Reflexão - A amizade em Santo Agostinho
Reflexão - A amizade em Santo Agostinho
Ao escrever
sobre a questão social em Santo Agostinho, deparei-me com algumas passagens que
falam da vida feliz, como expectativa plena da esperança. No tempo presente, “a
demonstração dessa felicidade é a amizade” (Gn.litt.,16).
Pensei,
então, em partilhar algumas dessas considerações agostinianas, para que, “entre
os afetos da alma”, possamos, no seu dizer, “fruir de Deus”:
“Como nos consola, nesta humana sociedade, plena de enganos e
tribulações, a confiança sincera e o mútuo amor dos verdadeiros e bons amigos”
(De civ. Dei 19,8).
Aliás, Agostinho
foi o primeiro autor cristão a elaborar uma teoria sobre a amizade. Cícero viu
a amizade como uma virtude política, própria dos grandes estadistas. Agostinho
o cita, por diversas vezes: “A amizade, retamente e justamente, foi definida
como comunicação, como benevolência e amor, de coisas humanas e divinas”
(Cícero, Lael. 6,20, citado por Agostinho
in Acad. 3,613; ep. 258,1).
Santo Agostinho
a transforma num dom divino, no qual a atração e a delícia se unem à caridade
cristã, oferecida a todos. No desejo de que seus amigos, que conviviam com ele
em comunidade, cultivassem a amizade, ele ressalta a importância da comunicação
mútua:
“Se dois
homens de língua diversa devessem viver juntos e não pudessem se comunicar
entre si, permaneceriam incompreensíveis um ao outro, mais do que dois animais
da mesma espécie, pois nada vale a semelhança de natureza; a tal ponto que o
homem prefere estar com o seu cão que viver com alguém com o qual não consiga
se comunicar” (Ibid., 19,7).
Em
sua experiência pastoral, ele constata que, por habitarem na mesma casa, os seus
moradores deveriam ser mais amigos; alguns deles, ao invés, alimentam outros
sentimentos:
“A paz é um
bem incerto, porque não conhecemos o coração daqueles com os quais queremos
conservá-la, e, se hoje, pensamos conhecê-lo, não sabemos, certamente, como
será amanhã” (Ibid. 19,5).
Daí a fórmula
consagrada por ele: “Pax omnium rerum
tranquillitas ordinis” (Ibid.,
XIX,13).
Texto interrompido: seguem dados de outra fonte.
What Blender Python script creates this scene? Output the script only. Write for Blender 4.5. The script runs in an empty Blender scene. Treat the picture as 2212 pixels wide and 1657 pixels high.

A paz de todas as coisas é a tranquilidade, que nasce da ordem, ou
seja, do preceito de não fazer mal a ninguém, mas de se solidarizar com todos,
quaisquer que eles sejam.
Princípio
singelo, envolvente, apresentado como indicativo precioso para a convivência,
que estaria alicerçada no amor a Deus:
“Não se funda
e não se protege uma cidade, como convém, a não ser que ela tenha, como
fundamento e como vínculo, a fé e a concórdia; mas a fé e a concórdia não
existirão, caso não se ame o bem comum, que é o sumo e verdadeiro Deus, e os
homens não se amem, sinceramente, uns aos outros, em Deus; pois eles só poderão
se amar caso se amem, sinceramente, por causa daquele, a quem não se pode
ocultar o sentimento com que amam” (Ep.
127,17).
É
bom notar que, para Agostinho, o corpo se move no tempo e no espaço, mas a alma
só no tempo, reunindo o presente e o futuro. A força (moto) que os reúne é
afetiva, motus affectum: a amizade,
cujos frutos seriam a paz e a unidade entre os homens.